Supplied records:
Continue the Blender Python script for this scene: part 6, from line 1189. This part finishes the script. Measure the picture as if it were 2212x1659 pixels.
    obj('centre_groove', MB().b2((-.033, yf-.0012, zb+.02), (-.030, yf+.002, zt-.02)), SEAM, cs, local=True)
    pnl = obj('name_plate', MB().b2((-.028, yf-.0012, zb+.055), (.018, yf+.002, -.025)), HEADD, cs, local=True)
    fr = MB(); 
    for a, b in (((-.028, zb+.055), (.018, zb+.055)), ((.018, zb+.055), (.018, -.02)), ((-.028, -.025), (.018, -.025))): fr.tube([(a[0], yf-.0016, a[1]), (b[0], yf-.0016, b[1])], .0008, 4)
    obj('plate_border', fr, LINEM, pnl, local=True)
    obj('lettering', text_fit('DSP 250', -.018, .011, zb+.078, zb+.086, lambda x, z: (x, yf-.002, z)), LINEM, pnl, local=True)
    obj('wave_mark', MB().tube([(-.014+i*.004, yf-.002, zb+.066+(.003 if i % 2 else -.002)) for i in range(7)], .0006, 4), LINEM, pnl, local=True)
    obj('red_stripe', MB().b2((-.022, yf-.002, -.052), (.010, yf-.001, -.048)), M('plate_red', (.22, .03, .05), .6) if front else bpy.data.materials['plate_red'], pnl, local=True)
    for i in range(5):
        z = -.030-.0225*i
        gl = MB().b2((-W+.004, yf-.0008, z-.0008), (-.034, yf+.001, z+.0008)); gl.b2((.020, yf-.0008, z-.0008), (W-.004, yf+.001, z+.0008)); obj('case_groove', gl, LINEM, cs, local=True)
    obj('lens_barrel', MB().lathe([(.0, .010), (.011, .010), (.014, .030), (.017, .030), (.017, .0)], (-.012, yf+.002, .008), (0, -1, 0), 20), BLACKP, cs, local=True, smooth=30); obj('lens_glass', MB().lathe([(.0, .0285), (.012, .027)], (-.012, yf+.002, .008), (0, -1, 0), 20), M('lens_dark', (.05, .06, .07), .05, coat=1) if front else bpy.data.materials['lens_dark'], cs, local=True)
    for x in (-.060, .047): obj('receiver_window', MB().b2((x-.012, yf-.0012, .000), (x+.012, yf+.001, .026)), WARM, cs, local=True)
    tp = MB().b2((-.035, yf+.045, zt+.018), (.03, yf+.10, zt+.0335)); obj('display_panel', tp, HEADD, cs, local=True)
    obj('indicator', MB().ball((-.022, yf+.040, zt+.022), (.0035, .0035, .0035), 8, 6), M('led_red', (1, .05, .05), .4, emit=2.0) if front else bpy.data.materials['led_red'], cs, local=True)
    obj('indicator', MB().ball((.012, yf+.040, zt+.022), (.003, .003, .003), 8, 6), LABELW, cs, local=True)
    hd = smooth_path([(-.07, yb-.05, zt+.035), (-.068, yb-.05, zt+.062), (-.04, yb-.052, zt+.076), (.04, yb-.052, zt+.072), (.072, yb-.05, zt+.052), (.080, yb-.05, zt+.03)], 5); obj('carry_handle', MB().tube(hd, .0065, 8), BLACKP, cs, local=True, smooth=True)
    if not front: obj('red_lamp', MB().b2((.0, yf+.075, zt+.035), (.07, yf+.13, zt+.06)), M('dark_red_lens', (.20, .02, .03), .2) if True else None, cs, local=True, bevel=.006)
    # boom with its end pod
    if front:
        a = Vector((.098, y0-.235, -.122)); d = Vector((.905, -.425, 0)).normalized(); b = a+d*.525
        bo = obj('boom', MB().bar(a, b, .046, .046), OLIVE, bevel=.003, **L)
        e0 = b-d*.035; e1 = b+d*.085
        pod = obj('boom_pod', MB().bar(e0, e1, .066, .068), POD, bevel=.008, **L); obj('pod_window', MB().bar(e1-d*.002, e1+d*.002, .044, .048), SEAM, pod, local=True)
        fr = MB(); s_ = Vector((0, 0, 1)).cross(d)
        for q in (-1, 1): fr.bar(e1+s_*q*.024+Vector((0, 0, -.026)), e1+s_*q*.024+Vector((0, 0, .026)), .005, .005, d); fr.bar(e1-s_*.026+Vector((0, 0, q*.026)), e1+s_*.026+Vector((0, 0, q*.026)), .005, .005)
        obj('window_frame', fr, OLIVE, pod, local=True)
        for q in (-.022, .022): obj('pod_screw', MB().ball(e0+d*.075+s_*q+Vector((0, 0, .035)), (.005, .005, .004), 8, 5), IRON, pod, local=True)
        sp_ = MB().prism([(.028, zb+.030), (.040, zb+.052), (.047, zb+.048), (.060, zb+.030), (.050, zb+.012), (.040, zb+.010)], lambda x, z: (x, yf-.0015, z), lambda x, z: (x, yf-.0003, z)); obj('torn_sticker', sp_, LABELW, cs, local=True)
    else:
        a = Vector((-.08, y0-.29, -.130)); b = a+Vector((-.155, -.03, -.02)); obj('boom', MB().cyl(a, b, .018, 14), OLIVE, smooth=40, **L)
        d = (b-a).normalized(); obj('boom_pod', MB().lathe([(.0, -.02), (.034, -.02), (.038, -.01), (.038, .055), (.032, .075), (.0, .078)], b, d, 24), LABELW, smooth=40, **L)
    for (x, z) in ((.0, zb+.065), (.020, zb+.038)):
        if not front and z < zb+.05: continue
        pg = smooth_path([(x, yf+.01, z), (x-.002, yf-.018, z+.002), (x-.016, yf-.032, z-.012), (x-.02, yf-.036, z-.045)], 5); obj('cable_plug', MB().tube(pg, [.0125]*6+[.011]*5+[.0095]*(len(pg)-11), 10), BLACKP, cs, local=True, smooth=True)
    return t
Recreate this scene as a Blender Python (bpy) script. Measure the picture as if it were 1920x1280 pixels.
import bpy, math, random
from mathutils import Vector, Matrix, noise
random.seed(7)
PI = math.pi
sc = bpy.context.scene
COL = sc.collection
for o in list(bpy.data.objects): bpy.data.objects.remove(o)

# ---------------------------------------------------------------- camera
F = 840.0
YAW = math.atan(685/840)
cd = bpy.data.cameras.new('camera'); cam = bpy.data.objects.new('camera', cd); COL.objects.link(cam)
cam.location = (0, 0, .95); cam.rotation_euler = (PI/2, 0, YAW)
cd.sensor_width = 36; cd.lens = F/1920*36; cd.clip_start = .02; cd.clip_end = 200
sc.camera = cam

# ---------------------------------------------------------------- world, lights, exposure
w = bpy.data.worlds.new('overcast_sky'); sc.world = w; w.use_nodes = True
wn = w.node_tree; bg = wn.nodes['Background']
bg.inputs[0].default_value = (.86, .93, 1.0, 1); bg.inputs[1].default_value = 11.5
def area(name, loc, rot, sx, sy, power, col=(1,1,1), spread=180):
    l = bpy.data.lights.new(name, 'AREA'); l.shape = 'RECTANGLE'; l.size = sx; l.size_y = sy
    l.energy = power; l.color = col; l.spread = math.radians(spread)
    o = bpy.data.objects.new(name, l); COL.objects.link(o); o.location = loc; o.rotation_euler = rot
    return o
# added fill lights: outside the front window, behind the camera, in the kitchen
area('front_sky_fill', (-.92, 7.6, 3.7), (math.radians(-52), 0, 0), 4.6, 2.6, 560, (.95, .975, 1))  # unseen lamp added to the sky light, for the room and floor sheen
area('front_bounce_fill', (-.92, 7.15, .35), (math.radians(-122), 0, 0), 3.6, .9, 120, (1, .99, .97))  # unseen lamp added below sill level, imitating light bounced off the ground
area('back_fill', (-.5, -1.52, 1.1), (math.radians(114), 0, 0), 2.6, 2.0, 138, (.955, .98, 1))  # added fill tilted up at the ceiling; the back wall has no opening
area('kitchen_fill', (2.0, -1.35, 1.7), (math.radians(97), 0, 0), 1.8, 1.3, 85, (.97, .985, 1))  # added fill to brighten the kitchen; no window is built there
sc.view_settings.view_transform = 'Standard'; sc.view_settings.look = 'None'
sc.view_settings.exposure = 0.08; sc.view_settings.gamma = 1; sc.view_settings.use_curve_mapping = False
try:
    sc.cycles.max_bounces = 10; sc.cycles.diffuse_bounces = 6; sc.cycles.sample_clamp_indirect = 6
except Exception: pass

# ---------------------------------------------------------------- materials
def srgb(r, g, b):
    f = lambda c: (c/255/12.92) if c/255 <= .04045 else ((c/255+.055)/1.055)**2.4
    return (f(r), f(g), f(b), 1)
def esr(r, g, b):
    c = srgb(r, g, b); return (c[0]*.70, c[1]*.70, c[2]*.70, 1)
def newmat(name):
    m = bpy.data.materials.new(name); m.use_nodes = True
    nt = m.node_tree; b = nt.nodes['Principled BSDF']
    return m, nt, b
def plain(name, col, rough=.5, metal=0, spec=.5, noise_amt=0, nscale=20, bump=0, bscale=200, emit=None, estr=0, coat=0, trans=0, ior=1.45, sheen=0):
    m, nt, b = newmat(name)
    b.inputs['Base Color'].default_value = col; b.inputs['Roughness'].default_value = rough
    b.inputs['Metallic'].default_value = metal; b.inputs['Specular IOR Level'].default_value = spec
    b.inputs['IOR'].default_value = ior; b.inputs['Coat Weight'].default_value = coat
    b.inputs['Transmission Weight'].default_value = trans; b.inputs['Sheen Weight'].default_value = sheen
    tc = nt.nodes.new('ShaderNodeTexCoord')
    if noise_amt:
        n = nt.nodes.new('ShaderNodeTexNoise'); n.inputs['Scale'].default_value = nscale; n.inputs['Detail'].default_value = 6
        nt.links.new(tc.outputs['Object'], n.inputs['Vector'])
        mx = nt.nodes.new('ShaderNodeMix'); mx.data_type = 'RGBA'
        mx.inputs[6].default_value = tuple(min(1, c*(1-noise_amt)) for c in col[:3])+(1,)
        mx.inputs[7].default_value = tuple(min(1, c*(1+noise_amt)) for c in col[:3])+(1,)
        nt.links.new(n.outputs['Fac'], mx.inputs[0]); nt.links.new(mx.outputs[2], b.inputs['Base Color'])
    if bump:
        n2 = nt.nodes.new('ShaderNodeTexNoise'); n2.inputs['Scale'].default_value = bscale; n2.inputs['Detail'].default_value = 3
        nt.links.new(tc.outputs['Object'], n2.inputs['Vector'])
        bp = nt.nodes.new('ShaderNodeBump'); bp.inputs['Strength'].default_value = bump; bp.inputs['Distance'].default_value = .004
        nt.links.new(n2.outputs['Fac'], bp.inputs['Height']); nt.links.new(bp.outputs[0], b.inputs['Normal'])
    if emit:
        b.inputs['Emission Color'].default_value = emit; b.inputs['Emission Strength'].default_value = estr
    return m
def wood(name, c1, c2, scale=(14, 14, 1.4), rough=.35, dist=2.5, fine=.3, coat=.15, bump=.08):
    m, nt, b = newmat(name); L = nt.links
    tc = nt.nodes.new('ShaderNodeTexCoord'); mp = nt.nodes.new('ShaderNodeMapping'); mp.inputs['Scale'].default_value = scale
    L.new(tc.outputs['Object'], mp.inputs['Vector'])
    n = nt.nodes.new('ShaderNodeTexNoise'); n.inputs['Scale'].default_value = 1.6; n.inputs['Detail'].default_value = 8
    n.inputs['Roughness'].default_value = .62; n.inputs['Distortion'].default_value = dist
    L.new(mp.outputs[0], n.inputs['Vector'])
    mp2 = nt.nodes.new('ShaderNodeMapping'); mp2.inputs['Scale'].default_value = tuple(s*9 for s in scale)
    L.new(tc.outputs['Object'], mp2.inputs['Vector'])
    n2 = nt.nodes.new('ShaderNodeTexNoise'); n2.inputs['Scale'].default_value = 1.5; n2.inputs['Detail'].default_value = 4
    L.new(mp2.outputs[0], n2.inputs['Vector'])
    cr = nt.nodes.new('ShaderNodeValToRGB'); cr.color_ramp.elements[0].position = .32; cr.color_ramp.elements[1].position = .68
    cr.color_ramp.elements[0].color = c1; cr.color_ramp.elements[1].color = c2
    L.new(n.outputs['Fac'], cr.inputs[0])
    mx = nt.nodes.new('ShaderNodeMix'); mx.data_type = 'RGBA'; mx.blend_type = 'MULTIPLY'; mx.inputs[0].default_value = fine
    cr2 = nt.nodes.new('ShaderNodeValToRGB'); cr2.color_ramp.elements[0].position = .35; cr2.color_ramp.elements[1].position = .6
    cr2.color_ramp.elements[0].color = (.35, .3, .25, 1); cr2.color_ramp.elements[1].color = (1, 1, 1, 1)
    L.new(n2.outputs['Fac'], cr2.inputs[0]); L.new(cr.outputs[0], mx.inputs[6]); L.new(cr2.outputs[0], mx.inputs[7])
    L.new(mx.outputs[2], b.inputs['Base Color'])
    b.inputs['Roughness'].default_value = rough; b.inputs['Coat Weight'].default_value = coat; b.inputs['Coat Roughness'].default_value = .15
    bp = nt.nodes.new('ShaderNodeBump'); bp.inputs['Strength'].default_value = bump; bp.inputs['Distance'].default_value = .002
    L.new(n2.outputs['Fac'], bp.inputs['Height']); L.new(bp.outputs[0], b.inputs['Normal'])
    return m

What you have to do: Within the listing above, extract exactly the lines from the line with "Recreate this scene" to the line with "sc.camera = cam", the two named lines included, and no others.

Output below:
Recreate this scene as a Blender Python (bpy) script. Measure the picture as if it were 1920x1280 pixels.
import bpy, math, random
from mathutils import Vector, Matrix, noise
random.seed(7)
PI = math.pi
sc = bpy.context.scene
COL = sc.collection
for o in list(bpy.data.objects): bpy.data.objects.remove(o)

# ---------------------------------------------------------------- camera
F = 840.0
YAW = math.atan(685/840)
cd = bpy.data.cameras.new('camera'); cam = bpy.data.objects.new('camera', cd); COL.objects.link(cam)
cam.location = (0, 0, .95); cam.rotation_euler = (PI/2, 0, YAW)
cd.sensor_width = 36; cd.lens = F/1920*36; cd.clip_start = .02; cd.clip_end = 200
sc.camera = cam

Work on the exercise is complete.